This is an incredible piece of filmmaking. I'd say this is an absolute must see and I was in tears by the end.
My emotions switched between sorrow, heartbreak, shock and rage. And I don't mean rage at the Taliban, at a Parliament that sends our soldiers to a futile war and then once it knows it's a war it can't win, then we leave. But when we leave, there are traumatised soldiers coming home after losing friends and knowing it was a waste of time. And hundreds, maybe thousands of Afghan nationals that we promised safe harbour, but instead we left them there and god knows what's happened to them. It's tragic beyond words.
Everyone involved in this documentary deserves so much credit for telling their story and being allowed to express themselves. I hope that being involved in this project helps them deal with their PTSD and guilt some of them feel.

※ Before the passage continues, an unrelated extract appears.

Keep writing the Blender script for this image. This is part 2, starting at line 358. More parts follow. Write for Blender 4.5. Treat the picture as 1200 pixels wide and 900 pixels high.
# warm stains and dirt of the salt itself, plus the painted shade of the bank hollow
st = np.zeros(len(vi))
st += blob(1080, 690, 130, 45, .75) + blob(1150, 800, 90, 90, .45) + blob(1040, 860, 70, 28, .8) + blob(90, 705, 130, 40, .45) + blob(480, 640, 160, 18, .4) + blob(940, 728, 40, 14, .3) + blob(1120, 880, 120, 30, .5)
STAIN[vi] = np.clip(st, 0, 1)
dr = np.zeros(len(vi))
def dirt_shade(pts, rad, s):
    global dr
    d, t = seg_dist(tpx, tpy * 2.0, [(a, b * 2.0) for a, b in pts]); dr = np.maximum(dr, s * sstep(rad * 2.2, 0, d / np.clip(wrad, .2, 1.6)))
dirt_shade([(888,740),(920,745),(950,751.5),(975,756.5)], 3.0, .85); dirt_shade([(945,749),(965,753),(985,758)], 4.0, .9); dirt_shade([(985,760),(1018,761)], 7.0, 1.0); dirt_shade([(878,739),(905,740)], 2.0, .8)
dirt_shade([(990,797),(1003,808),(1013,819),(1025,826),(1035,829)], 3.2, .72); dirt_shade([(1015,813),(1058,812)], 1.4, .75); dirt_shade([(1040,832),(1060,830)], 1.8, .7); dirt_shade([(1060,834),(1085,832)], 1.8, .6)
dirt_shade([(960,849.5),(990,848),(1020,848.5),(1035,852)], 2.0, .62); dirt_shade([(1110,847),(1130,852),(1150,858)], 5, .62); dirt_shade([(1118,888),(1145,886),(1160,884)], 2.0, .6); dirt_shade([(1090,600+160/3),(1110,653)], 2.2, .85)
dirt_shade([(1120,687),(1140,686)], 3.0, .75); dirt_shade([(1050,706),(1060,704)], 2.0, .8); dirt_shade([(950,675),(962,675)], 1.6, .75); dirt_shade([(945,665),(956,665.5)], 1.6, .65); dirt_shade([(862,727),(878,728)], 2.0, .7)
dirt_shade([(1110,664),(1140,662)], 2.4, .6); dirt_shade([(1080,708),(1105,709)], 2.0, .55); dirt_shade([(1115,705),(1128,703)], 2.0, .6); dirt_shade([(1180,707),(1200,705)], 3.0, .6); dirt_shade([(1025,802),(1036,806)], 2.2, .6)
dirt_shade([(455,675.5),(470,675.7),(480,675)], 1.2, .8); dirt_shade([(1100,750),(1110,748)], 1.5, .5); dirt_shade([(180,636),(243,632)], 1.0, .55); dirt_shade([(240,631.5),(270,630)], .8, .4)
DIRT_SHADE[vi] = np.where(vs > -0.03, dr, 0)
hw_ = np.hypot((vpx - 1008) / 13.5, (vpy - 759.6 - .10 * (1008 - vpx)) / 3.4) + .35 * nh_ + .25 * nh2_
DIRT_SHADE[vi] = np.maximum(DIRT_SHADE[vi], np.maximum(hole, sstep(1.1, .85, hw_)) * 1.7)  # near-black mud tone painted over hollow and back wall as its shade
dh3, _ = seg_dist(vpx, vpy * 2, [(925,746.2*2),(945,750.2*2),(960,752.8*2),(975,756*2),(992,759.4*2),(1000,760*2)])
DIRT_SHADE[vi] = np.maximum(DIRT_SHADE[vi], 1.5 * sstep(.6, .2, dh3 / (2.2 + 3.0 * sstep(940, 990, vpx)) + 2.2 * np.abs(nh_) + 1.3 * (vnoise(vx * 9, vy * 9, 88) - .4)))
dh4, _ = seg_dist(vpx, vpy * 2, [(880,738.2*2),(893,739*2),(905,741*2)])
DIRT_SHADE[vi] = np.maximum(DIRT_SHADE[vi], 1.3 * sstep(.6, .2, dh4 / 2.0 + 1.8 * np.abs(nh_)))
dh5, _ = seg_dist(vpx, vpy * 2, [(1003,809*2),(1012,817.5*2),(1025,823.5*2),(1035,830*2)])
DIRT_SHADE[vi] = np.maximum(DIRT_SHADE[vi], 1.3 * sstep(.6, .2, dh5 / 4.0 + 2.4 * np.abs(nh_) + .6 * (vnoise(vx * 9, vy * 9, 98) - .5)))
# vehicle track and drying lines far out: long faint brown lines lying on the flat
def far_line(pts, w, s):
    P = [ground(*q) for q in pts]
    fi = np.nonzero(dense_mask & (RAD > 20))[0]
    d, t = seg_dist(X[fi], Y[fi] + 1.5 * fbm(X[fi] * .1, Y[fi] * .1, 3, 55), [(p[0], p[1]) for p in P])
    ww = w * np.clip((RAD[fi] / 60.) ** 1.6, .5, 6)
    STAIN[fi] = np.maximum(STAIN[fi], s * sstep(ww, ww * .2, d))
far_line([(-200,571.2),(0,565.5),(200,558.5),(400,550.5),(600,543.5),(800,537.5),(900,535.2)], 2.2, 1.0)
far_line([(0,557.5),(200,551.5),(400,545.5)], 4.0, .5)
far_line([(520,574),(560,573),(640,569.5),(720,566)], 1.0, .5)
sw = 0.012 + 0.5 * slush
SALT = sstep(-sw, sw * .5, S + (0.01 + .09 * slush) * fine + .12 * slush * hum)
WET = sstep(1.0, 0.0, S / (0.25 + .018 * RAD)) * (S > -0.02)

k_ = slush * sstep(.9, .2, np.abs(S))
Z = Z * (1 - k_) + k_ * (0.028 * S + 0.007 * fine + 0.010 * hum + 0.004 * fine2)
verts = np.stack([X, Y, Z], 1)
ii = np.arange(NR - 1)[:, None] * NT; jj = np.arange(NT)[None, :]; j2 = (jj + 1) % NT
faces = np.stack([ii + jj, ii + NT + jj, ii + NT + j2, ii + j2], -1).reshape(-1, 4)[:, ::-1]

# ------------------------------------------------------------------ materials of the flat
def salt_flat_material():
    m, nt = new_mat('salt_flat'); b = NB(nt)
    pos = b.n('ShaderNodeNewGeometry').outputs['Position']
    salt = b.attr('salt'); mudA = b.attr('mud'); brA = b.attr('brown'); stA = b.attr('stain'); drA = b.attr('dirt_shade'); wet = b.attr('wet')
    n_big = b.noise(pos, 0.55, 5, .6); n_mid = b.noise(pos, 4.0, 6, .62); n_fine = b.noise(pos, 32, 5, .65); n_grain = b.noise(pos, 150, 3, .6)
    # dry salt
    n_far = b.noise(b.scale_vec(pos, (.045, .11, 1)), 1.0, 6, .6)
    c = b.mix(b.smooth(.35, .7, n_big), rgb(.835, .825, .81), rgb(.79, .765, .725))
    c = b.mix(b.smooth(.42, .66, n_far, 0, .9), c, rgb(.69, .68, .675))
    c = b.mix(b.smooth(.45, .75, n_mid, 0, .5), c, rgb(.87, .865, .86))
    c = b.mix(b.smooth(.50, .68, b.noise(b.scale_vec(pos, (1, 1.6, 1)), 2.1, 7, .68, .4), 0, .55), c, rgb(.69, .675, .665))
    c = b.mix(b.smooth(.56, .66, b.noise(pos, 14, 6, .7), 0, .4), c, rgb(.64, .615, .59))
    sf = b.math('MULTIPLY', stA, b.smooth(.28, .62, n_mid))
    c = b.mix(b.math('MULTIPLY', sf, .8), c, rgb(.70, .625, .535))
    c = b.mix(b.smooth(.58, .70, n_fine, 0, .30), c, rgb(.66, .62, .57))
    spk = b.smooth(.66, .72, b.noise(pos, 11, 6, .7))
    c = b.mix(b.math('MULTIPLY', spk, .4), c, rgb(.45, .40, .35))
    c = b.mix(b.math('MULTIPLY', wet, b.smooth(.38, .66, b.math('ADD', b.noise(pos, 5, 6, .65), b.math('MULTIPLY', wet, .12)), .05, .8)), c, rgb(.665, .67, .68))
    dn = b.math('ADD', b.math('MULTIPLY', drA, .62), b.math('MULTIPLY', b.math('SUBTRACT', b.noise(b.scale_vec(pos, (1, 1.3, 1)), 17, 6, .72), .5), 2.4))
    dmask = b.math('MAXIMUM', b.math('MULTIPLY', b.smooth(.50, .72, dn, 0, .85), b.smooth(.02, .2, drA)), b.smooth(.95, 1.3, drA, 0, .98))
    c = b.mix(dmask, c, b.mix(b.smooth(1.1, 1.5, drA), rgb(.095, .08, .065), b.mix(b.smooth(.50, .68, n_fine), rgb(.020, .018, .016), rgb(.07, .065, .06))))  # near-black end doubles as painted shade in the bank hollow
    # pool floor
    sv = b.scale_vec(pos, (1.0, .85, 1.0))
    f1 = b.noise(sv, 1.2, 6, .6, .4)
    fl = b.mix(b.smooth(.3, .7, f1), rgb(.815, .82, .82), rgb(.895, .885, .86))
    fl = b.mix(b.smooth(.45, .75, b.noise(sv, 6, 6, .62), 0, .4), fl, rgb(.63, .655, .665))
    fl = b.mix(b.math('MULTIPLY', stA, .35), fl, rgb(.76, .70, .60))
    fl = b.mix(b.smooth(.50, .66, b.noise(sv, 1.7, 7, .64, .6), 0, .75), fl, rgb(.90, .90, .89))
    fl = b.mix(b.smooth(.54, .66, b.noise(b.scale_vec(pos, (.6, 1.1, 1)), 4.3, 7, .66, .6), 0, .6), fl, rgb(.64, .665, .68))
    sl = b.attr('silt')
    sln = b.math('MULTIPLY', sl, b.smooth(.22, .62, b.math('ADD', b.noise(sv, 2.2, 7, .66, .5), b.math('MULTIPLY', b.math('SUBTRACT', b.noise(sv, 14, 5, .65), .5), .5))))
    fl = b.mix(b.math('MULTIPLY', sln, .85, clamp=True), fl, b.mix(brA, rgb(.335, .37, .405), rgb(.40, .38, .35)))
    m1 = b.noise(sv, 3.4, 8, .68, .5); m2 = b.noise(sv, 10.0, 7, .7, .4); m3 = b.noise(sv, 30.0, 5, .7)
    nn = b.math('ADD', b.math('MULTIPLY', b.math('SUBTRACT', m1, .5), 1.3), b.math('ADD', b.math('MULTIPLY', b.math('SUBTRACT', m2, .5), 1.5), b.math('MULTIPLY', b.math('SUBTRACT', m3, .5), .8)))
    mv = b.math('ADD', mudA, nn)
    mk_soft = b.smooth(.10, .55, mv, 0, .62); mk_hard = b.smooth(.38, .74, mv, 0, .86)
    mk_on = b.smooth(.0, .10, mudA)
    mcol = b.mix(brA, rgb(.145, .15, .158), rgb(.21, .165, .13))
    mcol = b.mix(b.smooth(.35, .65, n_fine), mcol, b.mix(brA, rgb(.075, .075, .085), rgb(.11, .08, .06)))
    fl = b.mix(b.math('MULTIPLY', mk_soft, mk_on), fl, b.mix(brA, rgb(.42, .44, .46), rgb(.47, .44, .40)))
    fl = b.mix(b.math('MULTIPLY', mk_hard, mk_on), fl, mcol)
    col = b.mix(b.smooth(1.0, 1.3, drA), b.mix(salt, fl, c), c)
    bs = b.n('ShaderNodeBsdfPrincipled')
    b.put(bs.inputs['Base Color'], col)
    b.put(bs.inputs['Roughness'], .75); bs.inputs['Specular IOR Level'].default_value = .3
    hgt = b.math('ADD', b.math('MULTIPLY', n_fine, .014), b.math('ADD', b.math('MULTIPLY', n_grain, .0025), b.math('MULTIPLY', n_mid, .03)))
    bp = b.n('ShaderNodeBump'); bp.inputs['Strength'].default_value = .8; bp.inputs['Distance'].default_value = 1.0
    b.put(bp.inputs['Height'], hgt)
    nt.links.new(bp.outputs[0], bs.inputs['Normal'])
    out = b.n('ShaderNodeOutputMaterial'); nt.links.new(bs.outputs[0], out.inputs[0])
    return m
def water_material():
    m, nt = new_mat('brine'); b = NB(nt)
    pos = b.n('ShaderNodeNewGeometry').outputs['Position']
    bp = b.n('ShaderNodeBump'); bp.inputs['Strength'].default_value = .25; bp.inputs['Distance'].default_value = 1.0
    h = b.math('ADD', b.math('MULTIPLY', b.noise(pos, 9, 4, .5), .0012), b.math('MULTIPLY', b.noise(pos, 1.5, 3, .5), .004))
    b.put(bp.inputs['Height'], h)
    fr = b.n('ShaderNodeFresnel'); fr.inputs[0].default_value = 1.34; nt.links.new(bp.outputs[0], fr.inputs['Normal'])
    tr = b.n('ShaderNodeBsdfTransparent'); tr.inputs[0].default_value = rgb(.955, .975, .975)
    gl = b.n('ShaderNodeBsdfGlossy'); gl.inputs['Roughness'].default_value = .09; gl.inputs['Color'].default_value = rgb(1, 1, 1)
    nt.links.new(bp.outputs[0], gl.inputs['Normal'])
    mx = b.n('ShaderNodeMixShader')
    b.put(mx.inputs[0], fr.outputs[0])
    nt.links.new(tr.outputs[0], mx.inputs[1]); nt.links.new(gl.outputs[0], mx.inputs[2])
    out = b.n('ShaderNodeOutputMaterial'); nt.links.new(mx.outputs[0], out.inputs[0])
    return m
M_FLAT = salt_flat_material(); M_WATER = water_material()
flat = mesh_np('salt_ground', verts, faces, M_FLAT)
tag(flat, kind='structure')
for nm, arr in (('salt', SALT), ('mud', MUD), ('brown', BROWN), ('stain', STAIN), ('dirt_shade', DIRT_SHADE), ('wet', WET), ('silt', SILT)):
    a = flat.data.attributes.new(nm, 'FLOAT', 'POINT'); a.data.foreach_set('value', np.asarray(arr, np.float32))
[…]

The way it allows the servicemen, ex servicemen, interpreters, families to speak candidly and openly about their experience of those last 18 days leading up to the evacuation of Kabul is something that will touch your very soul.
Congratulations to the filmmakers for being sensitive and yet brutally honest about the whole evacuation.
I sincerely hope that if we ever go through this again, we send all the sitting MPs that voted for whatever war we're fighting to be the last ones out and let them check in the nationals desperate to leave and see the civilians begging for help. And make sure those 'politicians' also are the ones on the very last flight out, if they make it.